Trea’s teammates love him. What did Daniel “Hits” Murphy think of his much younger teammate:

“It’s elite talent and he’s a grinder. He doesn’t give away pitches offense or defense. When you take someone who’s immensely talented like he is and then they’re engaged on every single pitch, special things happen, which is what we saw this evening.”

Murphy had 5 RBIs himself last night with 3 hits which included a bases clearing triple like Turner had. On a normal day, it would be Daniel Murphy getting the attention, but Murphy is much happier talking about his teammates who excel rather than talk about himself.

What did Dusty Baker think?

“There’s not many guys who can say they drove in seven runs in a game. I just hope he remembers how he did it and duplicates it over and over and over.”

Dusty Baker is right. Driving in seven runs is super impressive. Now in one week you have Murphy and Harper driving in 5 runs each and they have done that twice each this season. Trea’s seven ribeyes stands large.

“You’d have to ask my Mom that, but no,” Turner said about any prior cycles at any level. “Not since college. Had a couple triples and homers.
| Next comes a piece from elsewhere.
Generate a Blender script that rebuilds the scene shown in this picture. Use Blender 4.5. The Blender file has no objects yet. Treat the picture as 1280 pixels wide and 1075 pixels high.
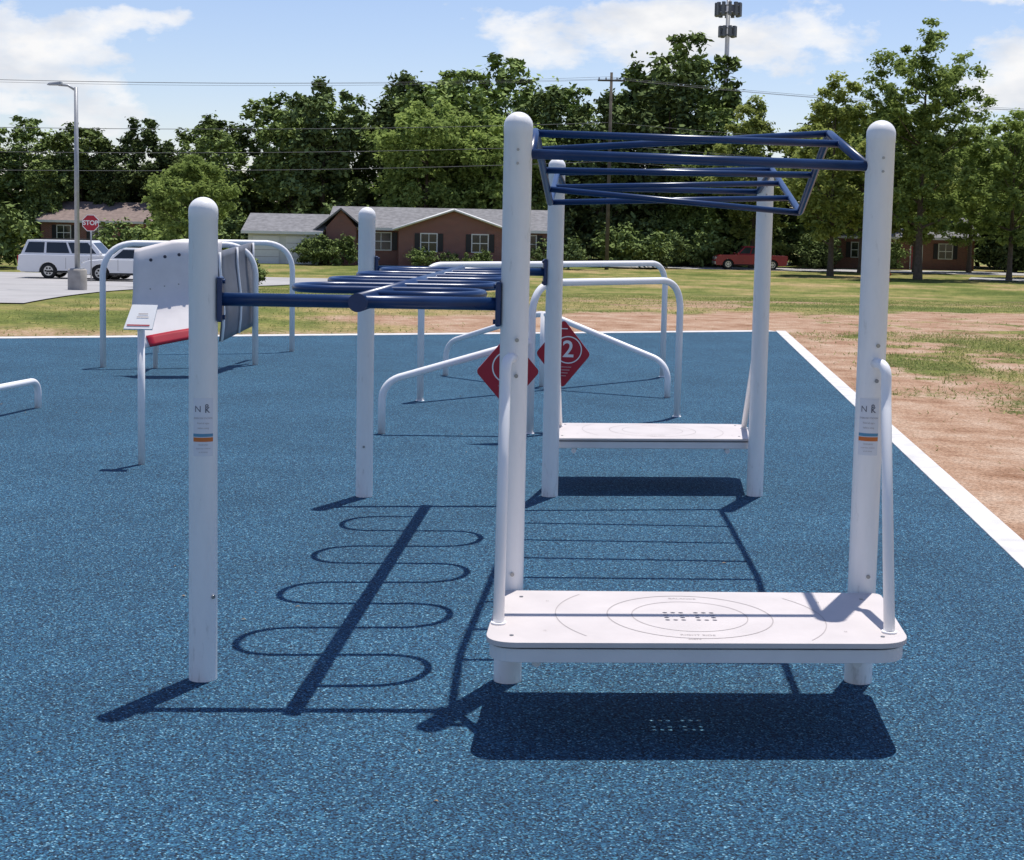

In college I remember some games when I had both of them, but I’ve never hit for the cycle.”

Well we did ask Mom about her son, and Donna Turner is travelling on business now in North Carolina. We will have to see if we hear back from her to insert her comment. You always want to know what Donna Turner has to say. The Morick Code was sent out last night for “chocolate brownies” and we hope Donna answered her phone at her hotel or at the very least had MLB.TV on her computer. Chocolate brownies clap, clap, clap, it’s a delicious treat.